TASK DETAILS
Write every record out again exactly as given.

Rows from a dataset
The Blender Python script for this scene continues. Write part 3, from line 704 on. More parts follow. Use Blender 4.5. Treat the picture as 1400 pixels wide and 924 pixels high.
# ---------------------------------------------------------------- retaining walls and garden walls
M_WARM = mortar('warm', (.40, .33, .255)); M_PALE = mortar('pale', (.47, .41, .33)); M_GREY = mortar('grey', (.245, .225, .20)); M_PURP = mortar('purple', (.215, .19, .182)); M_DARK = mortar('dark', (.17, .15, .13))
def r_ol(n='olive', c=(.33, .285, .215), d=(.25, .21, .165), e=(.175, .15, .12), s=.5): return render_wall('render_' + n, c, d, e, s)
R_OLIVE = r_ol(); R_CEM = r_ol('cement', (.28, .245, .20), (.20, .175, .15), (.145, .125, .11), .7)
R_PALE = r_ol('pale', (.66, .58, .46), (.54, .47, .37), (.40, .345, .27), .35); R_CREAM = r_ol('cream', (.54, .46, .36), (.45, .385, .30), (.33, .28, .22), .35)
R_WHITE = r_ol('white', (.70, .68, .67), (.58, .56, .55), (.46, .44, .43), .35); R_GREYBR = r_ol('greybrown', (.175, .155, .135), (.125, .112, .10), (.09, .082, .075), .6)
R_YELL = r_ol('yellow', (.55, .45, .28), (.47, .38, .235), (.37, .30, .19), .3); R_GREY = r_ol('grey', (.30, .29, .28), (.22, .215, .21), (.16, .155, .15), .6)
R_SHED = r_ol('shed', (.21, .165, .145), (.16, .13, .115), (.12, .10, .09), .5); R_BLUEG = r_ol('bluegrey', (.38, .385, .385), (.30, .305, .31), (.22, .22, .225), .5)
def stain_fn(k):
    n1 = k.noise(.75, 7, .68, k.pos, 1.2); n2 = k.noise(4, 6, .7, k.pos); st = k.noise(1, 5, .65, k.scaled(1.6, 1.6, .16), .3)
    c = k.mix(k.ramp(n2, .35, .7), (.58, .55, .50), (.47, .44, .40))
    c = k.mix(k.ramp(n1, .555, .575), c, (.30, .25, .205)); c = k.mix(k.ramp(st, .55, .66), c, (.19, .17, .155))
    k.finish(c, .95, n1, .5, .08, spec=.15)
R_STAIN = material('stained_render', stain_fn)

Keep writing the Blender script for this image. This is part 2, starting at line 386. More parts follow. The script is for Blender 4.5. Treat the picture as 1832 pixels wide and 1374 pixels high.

OUTPUT
The Blender Python script for this scene continues. Write part 3, from line 704 on. More parts follow. Use Blender 4.5. Treat the picture as 1400 pixels wide and 924 pixels high.
# ---------------------------------------------------------------- retaining walls and garden walls
M_WARM = mortar('warm', (.40, .33, .255)); M_PALE = mortar('pale', (.47, .41, .33)); M_GREY = mortar('grey', (.245, .225, .20)); M_PURP = mortar('purple', (.215, .19, .182)); M_DARK = mortar('dark', (.17, .15, .13))
def r_ol(n='olive', c=(.33, .285, .215), d=(.25, .21, .165), e=(.175, .15, .12), s=.5): return render_wall('render_' + n, c, d, e, s)
R_OLIVE = r_ol(); R_CEM = r_ol('cement', (.28, .245, .20), (.20, .175, .15), (.145, .125, .11), .7)
R_PALE = r_ol('pale', (.66, .58, .46), (.54, .47, .37), (.40, .345, .27), .35); R_CREAM = r_ol('cream', (.54, .46, .36), (.45, .385, .30), (.33, .28, .22), .35)
R_WHITE = r_ol('white', (.70, .68, .67), (.58, .56, .55), (.46, .44, .43), .35); R_GREYBR = r_ol('greybrown', (.175, .155, .135), (.125, .112, .10), (.09, .082, .075), .6)
R_YELL = r_ol('yellow', (.55, .45, .28), (.47, .38, .235), (.37, .30, .19), .3); R_GREY = r_ol('grey', (.30, .29, .28), (.22, .215, .21), (.16, .155, .15), .6)
R_SHED = r_ol('shed', (.21, .165, .145), (.16, .13, .115), (.12, .10, .09), .5); R_BLUEG = r_ol('bluegrey', (.38, .385, .385), (.30, .305, .31), (.22, .22, .225), .5)
def stain_fn(k):
    n1 = k.noise(.75, 7, .68, k.pos, 1.2); n2 = k.noise(4, 6, .7, k.pos); st = k.noise(1, 5, .65, k.scaled(1.6, 1.6, .16), .3)
    c = k.mix(k.ramp(n2, .35, .7), (.58, .55, .50), (.47, .44, .40))
    c = k.mix(k.ramp(n1, .555, .575), c, (.30, .25, .205)); c = k.mix(k.ramp(st, .55, .66), c, (.19, .17, .155))
    k.finish(c, .95, n1, .5, .08, spec=.15)
R_STAIN = material('stained_render', stain_fn)

Keep writing the Blender script for this image. This is part 2, starting at line 386. More parts follow. The script is for Blender 4.5. Treat the picture as 1832 pixels wide and 1374 pixels high.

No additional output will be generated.